━━━━━ Recorded data

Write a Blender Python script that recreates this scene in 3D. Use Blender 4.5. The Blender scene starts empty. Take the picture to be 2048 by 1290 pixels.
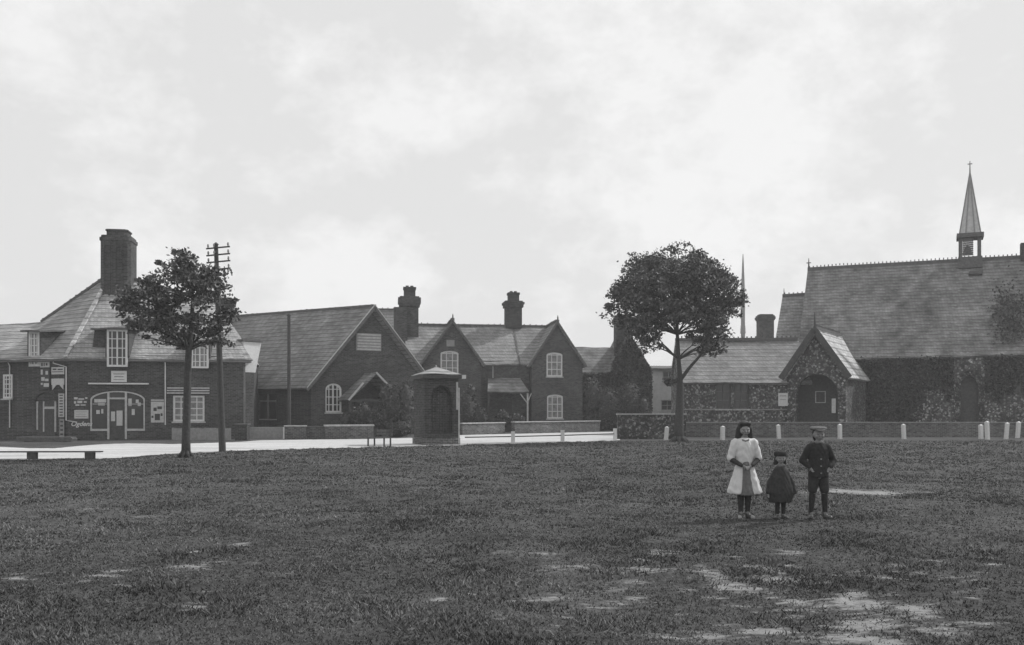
import bpy, bmesh, math, random
import numpy as np
from mathutils import Vector, Matrix
R = math.radians
random.seed(7); rng = np.random.default_rng(7)
sc = bpy.context.scene
COL = sc.collection

# ------------------------------------------------------------------ camera, sky, sun, exposure
F, CX, HZ, EYE = 1900.0, 1024.0, 818.0, 1.58      # focal length in photo pixels, centre column, horizon row, eye height
cam = bpy.data.objects.new('camera', bpy.data.cameras.new('camera'))
COL.objects.link(cam); sc.camera = cam
cam.location = (0, 0, EYE); cam.rotation_euler = (R(90), 0, 0)
cam.data.sensor_width = 36; cam.data.lens = 36 * F / 2048
cam.data.shift_y = (HZ - 645) / 2048
cam.data.clip_start = .1; cam.data.clip_end = 3000

SUN_AZ, SUN_EL = 62.0, 44.0                        # azimuth clockwise from +Y (the view direction)
sdir = Vector((math.sin(R(SUN_AZ)) * math.cos(R(SUN_EL)), math.cos(R(SUN_AZ)) * math.cos(R(SUN_EL)), math.sin(R(SUN_EL))))
sun = bpy.data.objects.new('sun', bpy.data.lights.new('sun', 'SUN'))
COL.objects.link(sun); sun.location = sdir * 60
sun.rotation_euler = sdir.to_track_quat('Z', 'Y').to_euler()
sun.data.energy = 3.6; sun.data.angle = R(2.0); sun.data.color = (1, 1, 1)

W = bpy.data.worlds.new('World'); sc.world = W; W.use_nodes = True
nt = W.node_tree; nt.nodes.clear()
def N(nt, t, **k):
    n = nt.nodes.new(t)
    for a, b in k.items(): setattr(n, a, b)
    return n
def math_node(nt, op, a, b=None, c=None):
    n = N(nt, 'ShaderNodeMath', operation=op)
    for i, v in enumerate((a, b, c)):
        if v is None: continue
        if isinstance(v, (int, float)): n.inputs[i].default_value = v
        else: nt.links.new(v, n.inputs[i])
    return n.outputs[0]
sky = N(nt, 'ShaderNodeTexSky', sky_type='NISHITA', sun_disc=False)
sky.sun_elevation = R(SUN_EL); sky.sun_rotation = R(SUN_AZ)
bw = N(nt, 'ShaderNodeRGBToBW'); nt.links.new(sky.outputs[0], bw.inputs[0])
tc = N(nt, 'ShaderNodeTexCoord'); sep = N(nt, 'ShaderNodeSeparateXYZ'); nt.links.new(tc.outputs['Generated'], sep.inputs[0])
zz = math_node(nt, 'ADD', math_node(nt, 'MAXIMUM', sep.outputs[2], 0.0), .16)
cmb = N(nt, 'ShaderNodeCombineXYZ')
nt.links.new(math_node(nt, 'DIVIDE', sep.outputs[0], zz), cmb.inputs[0])
nt.links.new(math_node(nt, 'DIVIDE', sep.outputs[1], zz), cmb.inputs[1])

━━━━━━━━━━

## What to produce
Leave out any pictures and return exactly the lines from the beginning of the data through the line with "sun.data.energy = 3.6;", inclusive.

## Solution to the exercise
Write a Blender Python script that recreates this scene in 3D. Use Blender 4.5. The Blender scene starts empty. Take the picture to be 2048 by 1290 pixels.
import bpy, bmesh, math, random
import numpy as np
from mathutils import Vector, Matrix
R = math.radians
random.seed(7); rng = np.random.default_rng(7)
sc = bpy.context.scene
COL = sc.collection

# ------------------------------------------------------------------ camera, sky, sun, exposure
F, CX, HZ, EYE = 1900.0, 1024.0, 818.0, 1.58      # focal length in photo pixels, centre column, horizon row, eye height
cam = bpy.data.objects.new('camera', bpy.data.cameras.new('camera'))
COL.objects.link(cam); sc.camera = cam
cam.location = (0, 0, EYE); cam.rotation_euler = (R(90), 0, 0)
cam.data.sensor_width = 36; cam.data.lens = 36 * F / 2048
cam.data.shift_y = (HZ - 645) / 2048
cam.data.clip_start = .1; cam.data.clip_end = 3000

SUN_AZ, SUN_EL = 62.0, 44.0                        # azimuth clockwise from +Y (the view direction)
sdir = Vector((math.sin(R(SUN_AZ)) * math.cos(R(SUN_EL)), math.cos(R(SUN_AZ)) * math.cos(R(SUN_EL)), math.sin(R(SUN_EL))))
sun = bpy.data.objects.new('sun', bpy.data.lights.new('sun', 'SUN'))
COL.objects.link(sun); sun.location = sdir * 60
sun.rotation_euler = sdir.to_track_quat('Z', 'Y').to_euler()
sun.data.energy = 3.6; sun.data.angle = R(2.0); sun.data.color = (1, 1, 1)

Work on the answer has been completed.